Albacete: Quisiera referirme aquí de nuevo a la pérdida del sentido del sacramento, ya que el matrimonio es el sacramento primordial. Si no se hubiera cometido el pecado original no habría sacramentos, salvo el matrimonio. El matrimonio revela la intención de Dios al crear de la nada. No es sólo paternidad, porque la paternidad es inseparable de la maternidad y de la relación nupcial. Todo esto, sin embargo, se ha perdido. Juan Pablo II ofrece una grandísima ayuda para recuperar la unidad entre estos elementos que definen el amor humano. Sin esta unidad el amor humano es como un edificio que se derrumba, es un 11-S. Resiste durante un tiempo, luego se incendia y uno cree que se trata de tener el fuego controlado, pero de repente el edificio se te cae encima.

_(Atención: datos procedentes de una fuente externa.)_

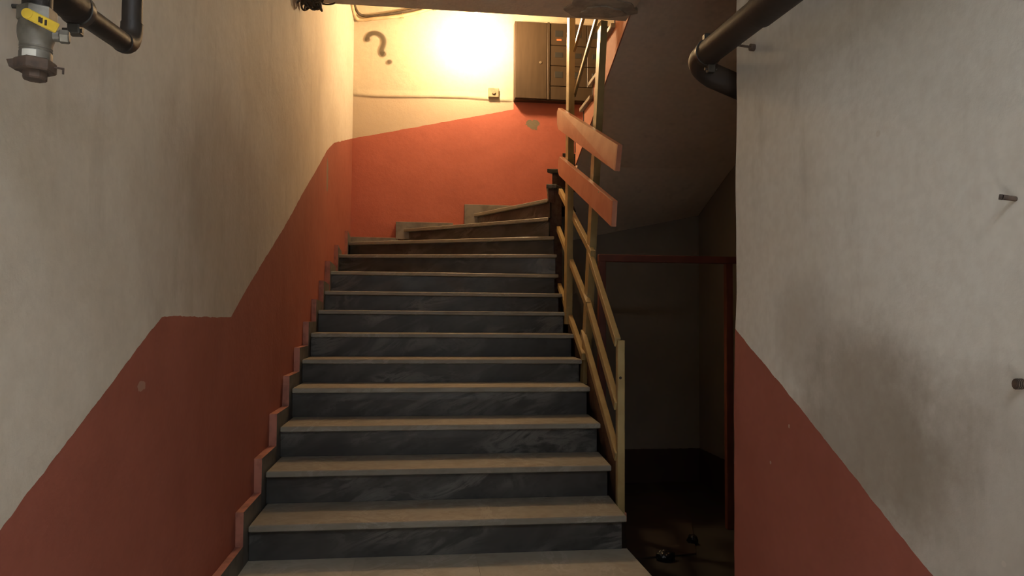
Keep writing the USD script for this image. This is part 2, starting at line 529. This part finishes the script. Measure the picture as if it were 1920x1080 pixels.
def tread_slab(y0, y1, x0, xr0, xr1, z):
    return prism([(x0, y0), (xr0, y0), (xr1, y1), (x0, y1)], z - TT, z, .004)


# landing of four slabs, then nine straight steps
lx = [XL + .012, -.235, .245, .884]
for a, b in zip(lx[:-1], lx[1:]):
    obj('landing_slab', box(a + .0003, b - .0003, 2.11, Y1 + .035, -.03, 0, .0006), mat_landing, stair)
for k in range(1, 10):
    y0, z = ny[k], nz[k]
    y1 = (ny[k + 1] if k < 9 else 5.83) + .035
    xr1 = nr[k] + (nr[min(k + 1, 9)] - nr[k]) * 1.0
    obj('tread', tread_slab(y0, y1, XT, nr[k], max(nr[k] + .004, xr1), z), mat_tread, stair)
    zb = nz[k - 1] + (0 if k > 1 else 0)
    obj('riser', box(XT - .004, nr[k] - .011 - .0035 * (k > 5) * (k - 5), y0 + .03, y0 + .05, zb, z - TT - .0005, .001), mat_riser, stair)
wind = [  # z, nosing left, nosing right, far polygon points
    (1.464, (-.648, 5.95), (1.056, 5.58), [(1.036, 5.70), (-.60, 6.44)]),
    (1.606, (-.592, 6.35), (1.038, 5.60), [(1.01, 5.72), (.0, 6.575), (-.578, 6.575)]),
    (1.752, (-.150, 6.565), (.991, 5.60), [(1.0, 5.74), (.62, 6.585), (-.13, 6.585)]),
    (1.902, (.475, 6.565), (.990, 5.62), [(1.03, 5.80), (1.17, 6.585), (.50, 6.585)]),
]
for z, a, b, far in wind:
    obj('tread', prism([a, b] + far, z - TT, z, .004), mat_tread, stair)
    d = np.array(b) - np.array(a); d /= np.linalg.norm(d)
    n = np.array([-d[1], d[0]])
    a2, b2 = np.array(a) + n * .03 - d * .0, np.array(b) + n * .03 - d * .012
    obj('riser', prism([tuple(a2), tuple(b2), tuple(b2 + n * .02), tuple(a2 + n * .02)], z - RISE - .004, z - TT - .0005), mat_riser, stair)
# solid core of the flight
prof = [(3.06, -.02)]
for k in range(1, 10):
    prof += [(ny[k] + .05, prof[-1][1]), (ny[k] + .05, nz[k] - TT)]
prof += [(6.0, nz[9] - TT), (6.0, .5), (4.0, -.5), (3.06, -.5)]
body = [prism_x(prof, XL + .03, .866)]
for z, a, b, far in wind:
    P = Polygon([a, b] + far).buffer(-.055)
    body.append(prism(list(P.exterior.coords)[:-1], z - .3, z - TT))
obj('stair_body', cat(*body), mat_body, stair)
# winding steps past the pivot, only their inner ends show
for z, poly in ((2.036, [(.998, 5.73), (1.078, 5.73), (1.60, 6.585), (1.165, 6.585)]),
                (2.178, [(1.020, 5.82), (1.112, 5.82), (2.20, 6.585), (1.62, 6.585)]),
                (2.322, [(1.155, 5.87), (1.205, 5.87), (2.55, 6.30), (2.55, 6.585), (2.22, 6.585)])):
    P = Polygon(poly)
    obj('tread', prism(poly, z - .034, z, .004), mat_riser, stair, label='dark end of a winding tread')
    Q = P.buffer(-.022, join_style=2)
    obj('riser', prism(list(Q.exterior.coords)[:-1], z - RISE - .002, z - .034), mat_core, stair)
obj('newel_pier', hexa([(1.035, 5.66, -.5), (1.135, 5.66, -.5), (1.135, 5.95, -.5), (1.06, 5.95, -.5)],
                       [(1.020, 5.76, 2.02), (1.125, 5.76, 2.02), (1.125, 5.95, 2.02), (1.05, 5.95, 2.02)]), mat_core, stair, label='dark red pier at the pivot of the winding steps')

# dark painted string panel below the railing
cheek = []
def cheek_seg(y0, x0, zt0, zb0, y1, x1, zt1, zb1):
    return hexa([(x0, y0, zb0), (x1, y1, zb1), (x1 + .012, y1, zb1), (x0 + .012, y0, zb0)], [(x0, y0, zt0), (x1, y1, zt1), (x1 + .012, y1, zt1), (x0 + .012, y0, zt0)])
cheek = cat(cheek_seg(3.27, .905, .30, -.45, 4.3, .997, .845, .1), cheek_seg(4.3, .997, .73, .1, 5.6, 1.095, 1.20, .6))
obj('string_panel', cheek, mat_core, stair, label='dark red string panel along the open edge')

# skirting of stepped marble pieces
bl = thing('baseboard_left', kind='structure', label='stepped marble skirting along the left wall, its edges brushed with red paint')
H, LEAD = .068, .062
xi, xo = -.652, XL - .01
obj('skirting_piece', prism_x([(1.9, -.05), (ny[1] - LEAD - .001, -.05), (ny[1] - LEAD - .001, H + .016), (1.9, H + .016)], xo, xi), mat_skirt, bl)
for k in range(1, 10):
    y0, z = ny[k] - LEAD, nz[k]
    y1 = (ny[k + 1] if k < 9 else 5.95) - LEAD - .0015
    zprev = nz[k - 1]
    ax = float(left_x(y0)) - .03
    shift = .0 if k < 8 else .004 * (k - 7)
    obj('skirting_piece', prism_x([(y0, zprev - .05), (y0 + .1, zprev - .05), (y1, z - .08), (y1, z + H - .012 * (k > 6)), (y0, z + H)], xo, xi + shift), mat_skirt, bl)
obj('skirting_piece', prism_x([(5.89, 1.26), (6.30, 1.40), (6.30, 1.50), (5.97, 1.52), (5.89, 1.535)], xo, -.628), mat_skirt, bl)
obj('skirting_piece', prism_x([(6.27, 1.40), (6.57, 1.50), (6.57, 1.665), (6.27, 1.69)], xo, -.592), mat_skirt, bl)
bb = thing('baseboard_back', kind='structure', label='grey marble skirting stepping up the back wall behind the winding treads')
obj('skirting_piece', box(-.60, -.185, 6.555, YB, 1.56, 1.672, .002), mat_skirt_back, bb)
obj('skirting_piece', box(-.205, .300, 6.552, YB, 1.66, 1.815, .002), mat_skirt_back, bb)
obj('skirting_piece', box(.400, 1.03, 6.550, YB, 1.76, 1.985, .002), mat_skirt_back, bb)

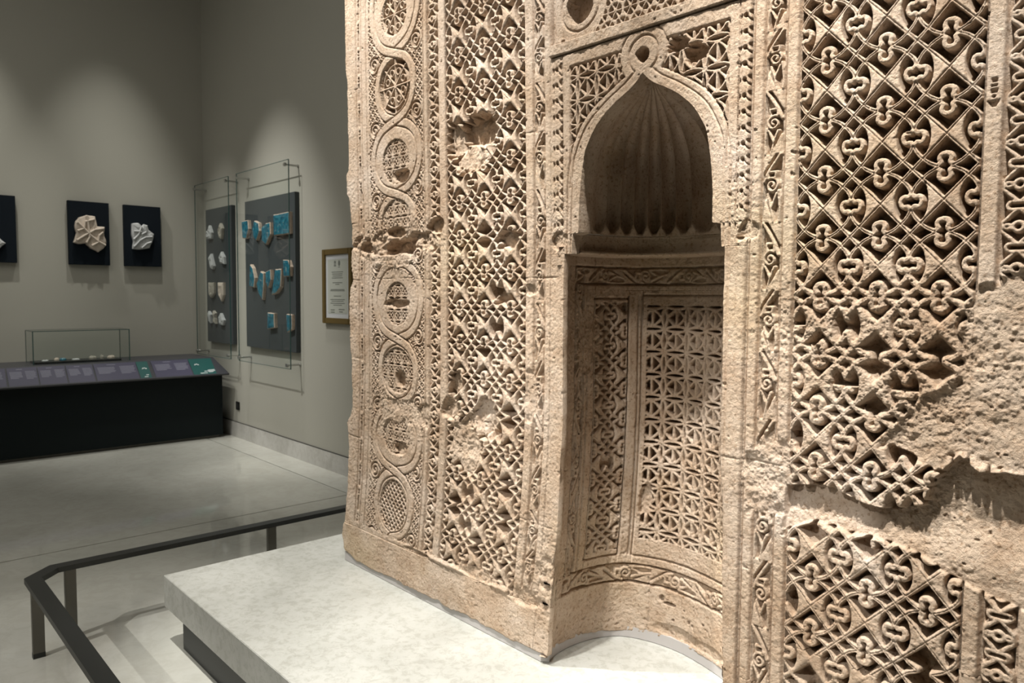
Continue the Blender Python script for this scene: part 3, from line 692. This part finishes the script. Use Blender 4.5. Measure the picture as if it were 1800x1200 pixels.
# ------------------------------------------------------------------ fluted hood, scalloped cornice
HD = .285
def ell(phi, a, b, z):   # phi 0 = left, pi = right
    return np.stack([CX - a * np.cos(phi), Y0 + .002 + b * np.sin(phi), z], -1)
NF = 15
for k in range(NF):
    t = np.linspace(0, 1, 15); zs = 1.802 + (2.262 - 1.802) * (1 - (1 - np.linspace(0, 1, 74)) ** 1.0)
    T, Z = np.meshgrid(t, zs, indexing='ij'); wz = np.interp(Z, HZ, HW); wz = np.maximum(wz, .0005)
    phi = (k + T) / NF * math.pi
    scal = np.sin(math.pi * T) ** .8
    foot = np.clip((Z - 1.808) / .045, 0, 1); foot = sstep((foot - (1 - np.sin(math.pi * T)) * .8) / .25)      # flutes start from pointed scallops
    amp = .048 * (wz / .25) ** .9 * foot
    edge = np.clip(np.sin(phi) / .25, 0, 1)
    R = 1 + amp * scal / np.maximum(wz, .02) * edge
    ex_ = 2 / 2.6; cs = np.cos(phi); P_ = np.stack([CX - (wz + .004) * R * np.sign(cs) * np.abs(cs) ** ex_, Y0 + .050 + HD * (wz / .25) * R * np.abs(np.sin(phi)) ** ex_, Z + .0015 * fbm(phi * 2, Z, 20, 2, 7)], -1)
    P_[..., 1] += .0015 * fbm(phi, Z, 40, 3, 8)
    gridmesh('flute', P_)
# cornice (scalloped band under the hood)
ph = np.linspace(0, math.pi, 260); prof = [(-.12, 1.80), (-.04, 1.802), (-.012, 1.806), (.003, 1.803), (.004, 1.790), (.001, 1.770), (.001, 1.755), (.004, 1.752), (.013, 1.747), (.014, 1.741), (.003, 1.735), (-.05, 1.7345), (-.10, 1.734), (-.17, 1.7335), (-.24, 1.733)]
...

Schindler: Estoy de acuerdo. Quisiera añadir sólo una cosa: me parece que lo que ambos Papas quieren destacar es que hay algo que define al hombre como destino de paternidad, que define a la mujer como destino de maternidad, que define al niño; algo que desvela una característica esencial de la naturaleza del amor humano. En nuestra cultura tendemos a pensar que existen agentes humanos, en abstracto, que luego da la circunstancia de que son hombre o mujer. Pero si perdemos los caracteres distintivos del hombre, perdemos una característica esencial del amor. Si perdemos los caracteres distintivos de la mujer, perdemos un rasgo esencial del significado del amor. Y si pensamos en los niños como en pequeños adultos que nacerán de ambos, perdemos algo esencial respecto del significado del amor humano. En este sentido, creo que hay una belleza especial en el hecho de que Dios se haya revelado a Sí mismo en Cristo con la forma de un niño. No es una simple circunstancia temporal: Jesús es el Hijo del Padre por toda la eternidad. Por eso la filiación, el ser niño, no es una condición que estemos llamados a superar.
Albacete: Hasta que no lleguéis a ser una sola cosa, no caminaréis hacia vuestro destino.